Knowing the returns to English would help individuals and policy makers make decisions about how much to invest in English skills. Language skills are costly to acquire, and it’s difficult to make optimal choices without knowing the expected benefits.

How do you reconcile your findings with the fact that English isn’t the dominant language in India?
It’s true, according to the 2001 Census, that English is only 44th on the list of languages in India with most native speakers. Only 0.2% of the Indian population reported English as their mother tongue, but considerably more know it as a second or third language. In urban locations, about 35% speak English with some level of proficiency; among the 18-35 age group, about 25% speak English. Among graduates with more than 15 years of schooling, more than 88% speak English. That’s a pretty big number.

Since English-language proficiency reflects higher educational attainment, could it be said that higher earnings came from better education and not just from English-language proficiency?
That’s a valid question: this aspect of any scientific research is called the identification strategy. In this study, we encounter the problem of ‘omitted variable bias’. Without going into technical details, I’d say we’ve accounted for every factor that could weaken the argument we make. For example, years of schooling, location, how well you performed in the 10th standard, family background, and so on. And the estimates of the wage premium for
English-proficient workers are at the lower bound: that is, this is the minimum wage premium they might enjoy.

Do women enjoy a wage premium if they’re proficient in English?
The estimates in respect of women are imprecise, with a higher margin of error. However, what we’ve seen is that women who have English ability enjoy 22% higher wages than women who don’t; the premium is less than for men. In urban areas, the wage premium that English-proficient women enjoy is pretty large; this may be accounted for by density of employers and the fact that given the demand-and-supply equation, women with certain skills, being fewer in number, can enjoy a wage premium. Inversely, women in rural areas don’t benefit, perhaps because they are still less mobile, dependent, or have household responsibilities.
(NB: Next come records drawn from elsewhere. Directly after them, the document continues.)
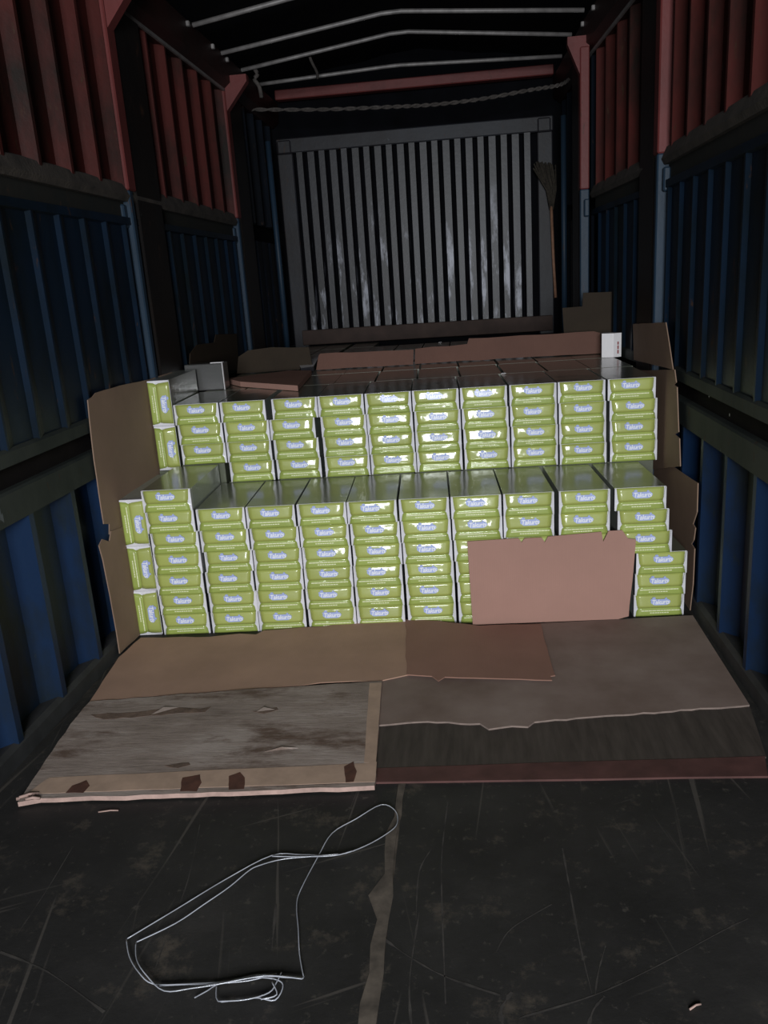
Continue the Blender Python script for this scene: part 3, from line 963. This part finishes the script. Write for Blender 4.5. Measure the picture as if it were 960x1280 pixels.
XLc = -1.4495
sheet([(110, 500), (116, 496), (120, 491), (150, 482), (188, 474), (215, 465), (240, 640), (142, 667), (137, 668), (137, 655), (130, 655), (118, 575)], 0, XLc, (1, 0, 0), M_CARD,
      'tall brown cardboard sheet against the left wall beside the tiers', 0.002, 0.06)
sheet([(139, 664), (200, 640), (215, 700), (190, 790), (176, 796), (150, 817), (146, 790), (138, 745), (129, 700), (124, 682), (128, 674), (137, 677)], 0, XLc + 0.005, (1, 0, 0), M_CARD,
      'lower brown cardboard sheet against left wall with torn upper corner', 0.002, 0.06, clampz=0.006)
# right side
sheet([(791, 405), (832, 403), (836, 428), (841, 462), (792, 463)], 0, 0.858, (-1, 0, 0), M_CARD, 'brown cardboard flap standing above the right end of upper tier', 0.001, 0.06, clampz=0.925)
sheet([(800, 463), (843, 462), (845, 478), (842, 481), (846, 484), (848, 540), (843, 543), (849, 548), (850, 583), (800, 588)], 0, 0.860, (-1, 0, 0), M_CARD, 'narrow brown cardboard strip beside right end of upper tier', 0.001, 0.06)
sheet([(806, 560), (848, 588), (872, 604), (871, 640), (866, 655), (869, 660), (867, 675), (864, 680), (868, 686), (866, 730), (862, 766), (845, 766), (815, 690)], 0, 0.879, (-1, 0, 0), M_CARD,
      'brown cardboard sheet between lower tier and right wall', 0.001, 0.08, clampz=0.006)
# standing behind the dark tops
def back_sheet(pix, Y, mat, label, zmin=None, amp=0.003):
    pts = [at(a, b, 1, Y) for a, b in pix]
    if zmin is not None:
        for p in pts: p.z = max(p.z, zmin)
    pts = ragged(pts, amp, 0.09)
    for p in pts: p.y = Y
    o = plate('cardboard_sheet', pts, 0.005, (0, -1, 0), [mat, mat])
    return tag(o, label, 'cardboard')
zb = ZT + 0.003
back_sheet([(396, 472), (398, 445), (400, 442), (517, 437), (517, 466)], 4.80, M_CARDBACK, 'dull brown cardboard strip standing behind upper tier, left of centre', zb)
back_sheet([(519, 466), (519, 436), (584, 430), (586, 423), (742, 414), (750, 416), (751, 448)], 4.83, M_CARDBACK, 'long reddish brown cardboard strip standing behind upper tier, right of centre', zb)
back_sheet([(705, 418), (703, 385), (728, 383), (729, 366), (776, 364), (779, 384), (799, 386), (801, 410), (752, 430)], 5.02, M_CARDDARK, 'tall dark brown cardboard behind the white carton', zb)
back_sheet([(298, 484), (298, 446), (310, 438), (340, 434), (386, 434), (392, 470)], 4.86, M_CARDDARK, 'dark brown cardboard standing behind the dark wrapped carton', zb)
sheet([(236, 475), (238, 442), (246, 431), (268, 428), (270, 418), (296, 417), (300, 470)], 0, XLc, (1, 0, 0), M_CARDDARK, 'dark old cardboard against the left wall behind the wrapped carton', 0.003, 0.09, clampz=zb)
# folded flap lying on the tops
p = [at(a, b, 2, ZT + 0.028) for a, b in ((283, 473), (362, 463), (389, 463), (372, 482), (300, 477))]
tag(plate('cardboard_flap', p, 0.026, (0, 0, 1), [M_CARDRED, M_CARDPINK], edge=True), 'pointed pinkish cardboard flap lying on the dark box tops at left', 'cardboard')
p = [at(a, b, 2, ZT + 0.03) for a, b in ((372, 452), (398, 447), (392, 458), (376, 460))]
tag(plate('paper_scrap_or_highlight', p, 0.028, (0, 0, 1), [M_WHITEBOX, M_FRAME], edge=True), 'small pale scrap on the dark box tops beside pointed cardboard flap', 'paper')
p = [at(a, b, 2, ZT + 0.006) for a, b in ((354, 430), (380, 428), (384, 430), (356, 433))]  # a highlight line, drawn as a thin grey plate
tag(plate('paper_scrap_or_highlight', p, 0.004, (0, 0, 1), [M_FRAME, M_FRAME]), 'thin grey sliver standing in for a highlight near the headboard, left', 'paper')
for i, (a, b, lab) in enumerate(((629, 467, 'tiny white flake on the dark box tops, middle of the row'), (550, 428, 'tiny white flake in front of the headboard sill'))):
    q = at(a, b, 2, ZT + 0.004)
    o = mk('paper_flake', [q + Vector((-0.012, -0.01, 0)), q + Vector((0.013, -0.008, 0.002)), q + Vector((0.009, 0.014, 0.004)), q + Vector((-0.008, 0.01, 0.003))], [(0, 1, 2, 3)], M_WHITEBOX)
    sm = o.modifiers.new('s', 'SOLIDIFY'); sm.thickness = 0.002
    tag(o, lab, 'flake')
for a, b, l, lab in ((887.5, 493, 0.03, 'larger white block standing in for daylight through a hole in the right hand wall channel'), (913, 518.5, 0.014, 'smaller white block standing in for daylight through a hole in the right hand wall channel')):
    q = at(a, b, 0, 0.928)  # white blocks added where daylight shows through holes in the wall
    o = bx('light_leak_spot', q + Vector((-0.003, -0.006, -l / 2)), q + Vector((0.004, 0.006, l / 2)), M_WHITEBOX, None, 0.002)
    tag(o, lab, 'light spot')

# board that leans on the lower tier
lb = []
pix = [(584, 677), (648, 673), (652, 678), (656, 673), (677, 672), (681, 678), (685, 671), (752, 665), (754, 677), (761, 664), (778, 663), (785, 673), (795, 674), (790, 720), (785, 755), (784, 766),
       (771, 770), (768, 773), (745, 774), (743, 771), (741, 774), (681, 776.5), (678, 773), (675, 777), (655, 778), (653, 775), (650, 778), (591, 780)]
for a, b in pix:
    q = on_front(a, b, -0.02)
    lb.append(q)
zmin = min(q.z for q in lb)
for q in lb:
    q.z = q.z - zmin * 1.0 if q.z < 0.05 else q.z
    q.z = max(q.z, 0.014)
    q.y = fy(q.x, -0.055 + 0.042 * (q.z / 0.42))
nrm = Vector((SL, -1, 0.042 / 0.42)).normalized()
tag(plate('cardboard_sheet', lb, 0.004, nrm, [M_CARDPINK, M_CARDPINK]), 'notched pinkish cardboard sheet leaning upright against the lower tier', 'cardboard')

# ---------------------------------------------------------------- sheets on the floor
def flat(name, pix, ztop, thick, mats, label, cat, amp=0.003, step=0.05, skip=(), edge=True, parent=None):
    pts = ragged([at(a, b, 2, ztop) for a, b in pix], amp, step, skip)
    for p in pts: p.z = ztop
    o = plate(name, pts, thick, (0, 0, 1), mats, parent, edge=edge)
    if label: tag(o, label, cat)
    return o
# dark underlay with its red front strip
und = flat('underlay_board', [(440, 962), (958, 946), (938, 885), (866, 771), (440, 786)], 0.006, 0.0055, [M_UNDER, M_UNDER], 'dark brown floor board with a red strip along its front edge', 'board', 0.002, 0.12, skip=(1, 2))
flat('red_strip', [(440, 978), (960, 970), (956, 945), (440, 961)], 0.007, 0.0065, [M_REDSTRIP, M_REDSTRIP], None, None, 0.002, 0.2, parent=und)
hb = flat('hardboard_sheet', [(474, 906), (520, 902), (560, 902), (575, 904), (600, 904), (611, 911), (640, 907), (660, 908), (668, 902), (720, 897), (937, 881), (866, 769), (676, 779), (470, 788)], 0.0125, 0.006,
          [M_HARD, M_HARDEDGE], 'stained grey brown hardboard sheet on floor at right with torn front edge', 'board', 0.004, 0.03, skip=(10, 11, 12))
# cardboard on the floor
c1 = flat('cardboard_sheet', [(112, 877), (160, 872), (240, 866), (300, 862), (380, 856), (400, 853), (479, 850), (511, 843), (509, 775), (500, 772), (482, 773), (470, 776), (420, 780), (405, 783), (380, 784), (330, 788), (320, 793), (300, 792), (262, 796), (176, 797), (148, 822)], 0.0175, 0.004,
          [M_CARDFLOOR, M_CARDFLOOR], 'brown cardboard sheet on the floor at left in front of boxes', 'cardboard', 0.003, 0.05)
flat('cardboard_sheet', [(508, 843), (540, 845), (548, 851), (556, 846), (690, 850), (688, 845), (694, 844), (676, 780), (620, 781), (598, 782), (548, 776), (507, 774)], 0.0225, 0.004,
     [M_CARDRED, M_CARDRED], 'reddish cardboard sheet on floor in front of the leaning cardboard', 'cardboard', 0.003, 0.05)
# weathered plywood sheet at left
ply = flat('plywood_sheet', [(22, 1003), (50, 998), (200, 993), (330, 988), (468, 982), (478, 851), (400, 856), (300, 862), (112, 877), (88, 905)], 0.022, 0.0145,
           [M_PLY, M_PLYEDGE], 'weathered plywood sheet with peeling grey face on floor at left', 'plywood', 0.003, 0.05)
flat('bare_border', [(34, 992), (469, 977), (471, 952), (455, 954), (62, 972), (55, 976)], 0.0228, 0.001, [M_PLYTRIM, M_PLYTRIM], None, None, 0.002, 0.08, parent=ply)
flat('bare_border', [(470, 953), (477, 853), (462, 854), (455, 953)], 0.0226, 0.001, [M_PLYTRIM, M_PLYTRIM], None, None, 0.001, 0.08, parent=ply)
for pix in ([(82, 991), (90, 982), (108, 975), (112, 982), (104, 991)], [(225, 989), (228, 972), (250, 968), (252, 978), (246, 989)], [(286, 987), (286, 970), (300, 965), (306, 972), (305, 986)], [(432, 978), (430, 958), (442, 952), (446, 964), (442, 977)]):
    flat('stain', pix, 0.0234, 0.0006, [M_STAIN, M_STAIN], None, None, 0.002, 0.02, parent=ply)
flat('peeled_strip', [(113, 893), (180, 889), (222, 884), (250, 886), (264, 883), (256, 890), (225, 891), (200, 894), (130, 899)], 0.0228, 0.0006, [M_PEEL, M_PEEL], None, None, 0.004, 0.03, parent=ply)
flat('peeled_strip', [(205, 957), (236, 953), (238, 956), (222, 960)], 0.0228, 0.0006, [M_PEEL, M_PEEL], None, None, 0.003, 0.02, parent=ply)
flat('peeled_strip', [(316, 889), (346, 884), (348, 887), (330, 892)], 0.0228, 0.0006, [M_PEEL, M_PEEL], None, None, 0.003, 0.02, parent=ply)
# lifted veneer splinters
for pix in ([(188, 894), (205, 886), (224, 884), (206, 892)], [(320, 890), (330, 886), (344, 887), (332, 890)], [(330, 940), (352, 936), (373, 935), (352, 939)]):
    pts = [at(a, b, 2, 0.022) for a, b in pix]
    pts[0].z = 0.0225; pts[1].z = 0.029; pts[2].z = 0.0228; pts[3].z = 0.0222
    o = mk('veneer_splinter', pts + [q - Vector((0, 0, 0.002)) for q in pts], [(0, 1, 2, 3), (4, 7, 6, 5), (0, 4, 5, 1), (1, 5, 6, 2), (2, 6, 7, 3), (3, 7, 4, 0)], M_PLY, ply)
# splintered corner
for k in range(5):
    a = at(20 + random.uniform(0, 16), 996 + random.uniform(-4, 7), 2, 0.012 + 0.004 * k)
    b = at(52 + random.uniform(-8, 12), 994 + random.uniform(-4, 4), 2, 0.012 + 0.003 * k)
    tube('splinter', [[a, a.lerp(b, 0.5) + Vector((0, 0, 0.004)), b]], 0.0045, M_PLYEDGE, ply)

# ---------------------------------------------------------------- strap on the floor
def S(u, v): return (140 + u / 2.526, 990 + v / 2.526)
str_ = [
    [(45, 465), (200, 372), (360, 275), (505, 200), (600, 198), (715, 198), (800, 170), (870, 130), (900, 100), (895, 60), (850, 40), (770, 85), (695, 130), (650, 205), (595, 310), (583, 360), (588, 430), (592, 510), (605, 585)],
    [(605, 587), (540, 585), (460, 578), (330, 605), (230, 607), (130, 606), (85, 570), (55, 520), (45, 465)],
    [(75, 475), (200, 415), (290, 355), (370, 300), (430, 250), (465, 232), (540, 212), (650, 202), (715, 196)],
    [(75, 475), (78, 530), (110, 580), (165, 628), (250, 620), (330, 608), (420, 590), (500, 580), (600, 590)],
    [(260, 650), (300, 628), (340, 606), (430, 596), (520, 574)],
    [(330, 610), (335, 660), (400, 655), (460, 650), (515, 657), (540, 610), (510, 590), (440, 584)],
    [(335, 661), (420, 656), (495, 634), (520, 600), (535, 570)],
    [(470, 655), (520, 640), (505, 600)],
    [(150, 612), (250, 607), (350, 600), (470, 582), (600, 586)],
    [(200, 607), (330, 602), (440, 586), (540, 582), (603, 589)],
    [(505, 203), (600, 204), (700, 201), (760, 186)],
]
sp = []
for i, s_ in enumerate(str_):
    pts = [at(*S(u, v), 2, 0.006 + 0.002 * (i % 4)) for u, v in s_]
    sp.append(smooth_pts(pts, 4))
tag(tube('plastic_strap', sp, 0.0014, M_STRAP), 'clear plastic strapping lying in a loose loop on the dark floor', 'strapping')
for a, b, c, d, lab in ((123, 1015, 148, 1013, 'pale sliver on the floor just below the plywood corner'), (862, 1262, 876, 1255, 'pale sliver on the floor at lower right')):
    p0, p1 = at(a, b, 2, 0.003), at(c, d, 2, 0.003)
    tag(tube('straw_sliver', [[p0, p0.lerp(p1, 0.6) + Vector((0, 0.002, 0.001)), p1]], 0.0022, M_PLYEDGE), lab, 'sliver')
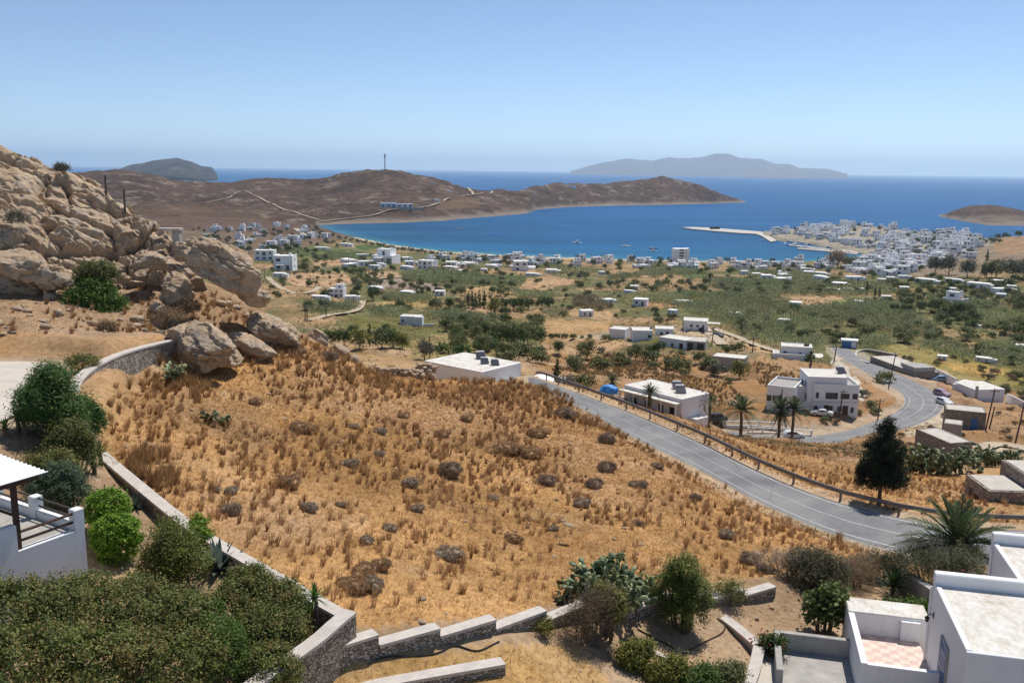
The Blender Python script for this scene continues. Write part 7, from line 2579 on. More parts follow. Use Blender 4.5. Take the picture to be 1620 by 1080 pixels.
def rosette(name, label, cat, q, n, L, w, pal, seed, trunk=0.0, droop=0.35, el=(0.1, 1.45), group=None, curl=0.0, fold=False, trunk_r=0.09):
    """spiky plant: tapering blades round a stem"""
    rg = np.random.default_rng(seed)
    t = thing(name, label, cat, q, 0, group)
    V, F, C_ = [], [], []
    pl = np.array(pal)
    for i in range(n):
        az_ = 2.399 * i + rg.normal(0, 0.15)
        e = el[0] + (el[1] - el[0]) * (i / n) ** 0.8
        l = L * (0.75 + 0.35 * rg.random())
        d = np.array([math.cos(az_) * math.cos(e), math.sin(az_) * math.cos(e), math.sin(e)])
        s = np.array([-math.sin(az_), math.cos(az_), 0])
        b = len(V)
        p0 = np.array([0, 0, trunk])
        col = pl[rg.integers(0, len(pl))] * (0.8 + 0.4 * rg.random())
        for k, ww in ((0, 0.7), (0.35, 1.0), (0.7, 0.7), (1.0, 0.03)):
            c = p0 + d * l * k + np.array([0, 0, -droop * l * k * k * math.cos(e)])
            lift = np.array([0, 0, 0.25 * w * ww])
            V += [c - s * w * ww * 0.5 + lift, c, c + s * w * ww * 0.5 + lift]
            C_ += [col, col * 0.85, col]
        for k in range(3):
            for m_ in range(2):
                F.append((b + k * 3 + m_, b + k * 3 + m_ + 1, b + (k + 1) * 3 + m_ + 1, b + (k + 1) * 3 + m_))
    link('blades', raw_mesh('blades', V, F, M['leaf'], np.array(C_)), t)
    if trunk > 0.1:
        MB().tube([(0, 0, -0.3), (0.03, 0.02, trunk * 0.5), (0, 0, trunk + 0.05)], [trunk_r * 1.2, trunk_r, trunk_r], 7).build('trunk', M['bark'], t)
    return t


AG = [(0.10, 0.15, 0.12), (0.14, 0.19, 0.155), (0.19, 0.24, 0.20)]
YU = [(0.07, 0.14, 0.03), (0.11, 0.20, 0.045), (0.16, 0.25, 0.07)]
rosette('agave', 'blue-grey agave with thick pointed leaves casting a spiky shadow beside the garden wall', 'agave', ground(346, 918, 31.6), 26, 1.25, 0.20, AG, 1, 0, 0.12, (0.25, 1.5))
rosette('agave', 'small dark agave in the shade under the garden wall near the lime bushes', 'agave', ground(215, 800, 36.6), 16, 0.7, 0.12, [(0.06, 0.08, 0.065)], 2, 0, 0.15, (0.2, 1.4))
rosette('agave', 'dark agave at the end of the pale path beside the curved wall', 'agave', ground(98, 590, 52.3), 16, 0.9, 0.14, [(0.05, 0.07, 0.055)], 3, 0, 0.1, (0.3, 1.4))
for px, py, d, n, L, tk, lab in [
    (32, 718, 41.0, 40, 0.75, 0.5, 'yucca clump beside the pergola canopy, nearest the path edge'),
    (12, 728, 40.2, 36, 0.7, 0.3, 'yucca clump cut by the picture edge above the corrugated canopy'),
    (43, 735, 40.4, 40, 0.7, 0.5, 'yucca clump right behind the corner of the corrugated canopy'),
    (132, 742, 41.2, 40, 0.75, 0.5, 'yucca clump in front of the yellow-green feathery shrub'),
    (160, 752, 40.8, 40, 0.75, 0.5, 'yucca clump against the top end of the garden wall'),
    (150, 768, 39.5, 38, 0.7, 0.4, 'yucca clump below the others beside the grey-green mound')]:
    rosette('yucca', lab, 'yucca', ground(px, py, d), n, L, 0.055, YU, int(px), tk, 0.3, (0.0, 1.5), 'yucca clumps by the garden wall')
rosette('yucca', 'single bright yucca with a dark stem at the corner of the stone wall', 'yucca', P(499, 985, 27.6), 46, 0.62, 0.05, YU, 9, 0.85, 0.35, (-0.2, 1.5))
rosette('yucca', 'short yucca at the foot of the bright single yucca on the wall corner', 'yucca', P(490, 972, 28.0), 26, 0.45, 0.05, YU, 10, 0.1, 0.3, (0.1, 1.4))
rosette('cycad', 'dark green spiky cycad in the dry garden beside the white house', 'cycad', ground(1413, 925, 43.5), 70, 1.35, 0.07, [(0.03, 0.06, 0.02), (0.045, 0.085, 0.03)], 12, 0.35, 0.25, (0.05, 1.45))


# prickly pears
def pear(label, q, npad, R, H, seed, wid=1.0, size=0.30, pal=None):
    rg = np.random.default_rng(seed)
    t = thing('prickly_pear', label, 'cactus', q)
    pal = np.array(pal or [(0.10, 0.135, 0.06), (0.16, 0.195, 0.09), (0.27, 0.30, 0.16), (0.34, 0.34, 0.15), (0.06, 0.085, 0.035), (0.20, 0.235, 0.12)])
    V, F, C_ = [], [], []
    # a pad: thin oval with a thick rim
    n = 12
    ang = np.linspace(0, 2 * math.pi, n, endpoint=False)
    ov = np.stack([np.sin(ang) * 0.40 * (1 - 0.15 * np.cos(ang)), np.zeros(n), 0.5 - 0.5 * np.cos(ang)], 1)
    tips = []
    for i in range(npad):
        if i < npad * 0.22 or not tips:
            b = np.array([rg.normal(0, R * 0.5) * wid, rg.normal(0, R * 0.4), 0.0])
            zmax = H * max(0.25, 1 - (b[0] / (R * wid)) ** 2 * 0.8)
            b[2] = rg.uniform(0, zmax * 0.6)
            dr = np.array([rg.normal(0, 0.35), rg.normal(0, 0.35), 1.0])
        else:
            b, pd = tips[rg.integers(0, len(tips))]
            if abs(b[0]) > R * wid or abs(b[1]) > R * 0.8:
                b = b * np.array([0.6, 0.6, 1.0])
            dr = pd + rg.normal(0, 0.75, 3) + np.array([0, 0, 0.2])
        dr = dr / np.linalg.norm(dr)
        if b[2] > H * max(0.3, 1 - (b[0] / (R * wid)) ** 2 * 0.7):
            dr[2] = min(dr[2], 0.2)
            dr /= np.linalg.norm(dr)
        s = size * (0.75 + 0.5 * rg.random())
        x = np.cross(dr, rg.normal(size=3))
        x /= np.linalg.norm(x)
        y = np.cross(dr, x)
        bb = len(V)
        col = pal[rg.integers(0, len(pal))] * (0.8 + 0.4 * rg.random())
        ring = ov[:, :1] * s * 1.25 * x * 0.9 + ov[:, 2:] * s * 1.3 * dr + b
        th = 0.026 * s / 0.3
        inner = (ring - (b + dr * s * 0.62)) * 0.78 + (b + dr * s * 0.62)
        V += list(ring) + list(inner + y * th) + list(inner - y * th) + [b + dr * s * 0.62 + y * th * 1.25, b + dr * s * 0.62 - y * th * 1.25]
        C_ += [col * 1.05] * n + [col] * (2 * n + 2)
        for k in range(n):
            k2 = (k + 1) % n
            F += [(bb + k, bb + k2, bb + n + k2), (bb + k, bb + n + k2, bb + n + k), (bb + k2, bb + k, bb + 2 * n + k), (bb + k2, bb + 2 * n + k, bb + 2 * n + k2),
                  (bb + n + k, bb + n + k2, bb + 3 * n), (bb + 2 * n + k2, bb + 2 * n + k, bb + 3 * n + 1)]
        if b[2] > -0.1:
            tips.append((b + dr * s * 1.2, dr))
    link('cactus_pads', raw_mesh('cactus_pads', V, F, M['cactus'], np.array(C_), False), t)  # cactus pads, many of them set in the air, not joined
    return t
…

And how are the returns to English-language skills for the various social categories in India?
The returns to English proficiency are significantly lower for the scheduled castes relative to the ‘upper castes’ but no different for scheduled tribes and other backward classes. However, the estimates in respect of scheduled tribes are imprecise given the low sample size. The findings may perhaps be explained by the larger story of social discrimination, whereby they don’t get the same returns despite their having skills. But we probably need to explore this theme in greater detail.

What policy implications does your study have, considering language policy is an intensely political issue?

If the medium of instruction in primary schools is the mother tongue, there’s a case to be made that schooling will be more accessible to children. There are also claims that this has a correlation to national identity — although, in my view, that is to be established. Yet, there’s a trade-off that policy makers must make: schooling in one’s mother tongue reduces economic opportunity than if the medium of instruction had been English.

But, enrolling for crash courses in English speaking isn’t helpful. English classes from the school upwards are better. Of course, quality of schooling is also important, but I’m not aware of a
nationally representative survey on quality of schooling in India.

Should policy makers provide subsidies for English language learning?
A few other scholars have looked at the arena of private tuitions and rewards therefrom. Perhaps in primary education or even in secondary education, subsidies that advance English proficiency would be great. People do spend a lot of money on acquiring such skills.